Ein stiller Abschied
Vor dem Gericht in Brooklyn stellt sich heraus, dass eine Annullierung nicht möglich ist, da die Trauung in Nevada stattfand. Beim Treffen mit Vanyas Eltern am Flughafen lehnt Galina Ani sofort ab. Vanya zeigt keine Rückgrat und erklärt Ani, dass ihre Ehe nicht bestehen kann. Die Gruppe reist gemeinsam nach Las Vegas. Ani droht mit einem Scheidungsverfahren, wird aber von Galina gewarnt. Angesichts von Vanyas Feigheit und dem Einfluss seiner Familie gibt Ani schließlich nach und unterschreibt die Annullierungspapiere.
Nach ihrer Rückkehr nach New York holt Ani ihre Sachen aus der Villa der Zakharovs. In einem ruhigen Moment stellt sie Igor zur Rede, weil er sie zuvor körperlich überwältigt hatte. Sie beschuldigt ihn, fast übergriffig geworden zu sein, was er bestreitet. Am nächsten Morgen überreicht Igor ihr das versprochene Geld und bringt sie nach Hause. Im Auto gibt er ihr den Ehering zurück. Ani beginnt eine sexuelle Annäherung, bricht jedoch ab, als Igor sie küssen will. Schließlich bricht sie weinend in seinen Armen zusammen.

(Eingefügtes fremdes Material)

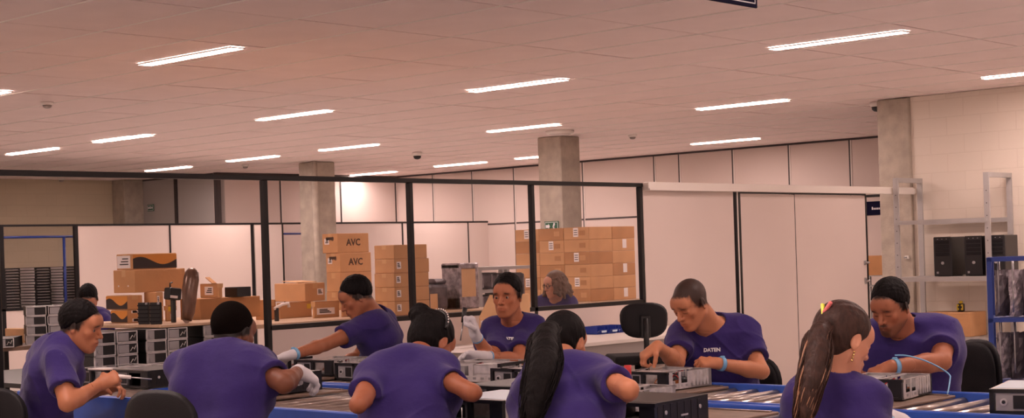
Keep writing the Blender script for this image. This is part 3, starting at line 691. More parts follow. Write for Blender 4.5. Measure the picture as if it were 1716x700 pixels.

Fazit und Kritiken zum Film „Anora“
„Anora“ stellt eine präzise Beobachtung gesellschaftlicher Dynamiken und individueller Abhängigkeiten dar. Sean Baker verlagert seinen Blick diesmal auf eine scheinbar privilegierte Welt, ohne die Widersprüche zu glätten. Die Kamera bleibt nah an Mikey Madison, die Anora nicht idealisiert, sondern als vielschichtige Figur zeigt. Ihre Präsenz trägt den Film, weil sie Stärke und Unsicherheit zugleich vermittelt. Auch Mark Eydelshteyn wirkt glaubwürdig als reicher, aber überforderter Sohn, der seine Rolle nicht begreift. Baker nutzt Nebenfiguren wie Toros und Igor nicht als Klischees, sondern verleiht ihnen glaubhafte Ambivalenz.
Die Inszenierung verzichtet auf große Gesten und arbeitet stattdessen mit präzisen Kontrasten. Luxus trifft auf Perspektivlosigkeit, Reichtum auf emotionale Kälte. Baker inszeniert das nicht wertend, sondern lässt die Spannungen wirken. Der Wechsel zwischen trockener Komik und stiller Verzweiflung erzeugt eine eigentümliche Dynamik, die lange nachhallt. Dabei gelingt es ihm, gesellschaftliche Machtverhältnisse sichtbar zu machen, ohne sie zu kommentieren. Gerade in der letzten halben Stunde schärft der Film seinen Blick und führt die Figuren an Grenzen, die sie nicht mehr kontrollieren.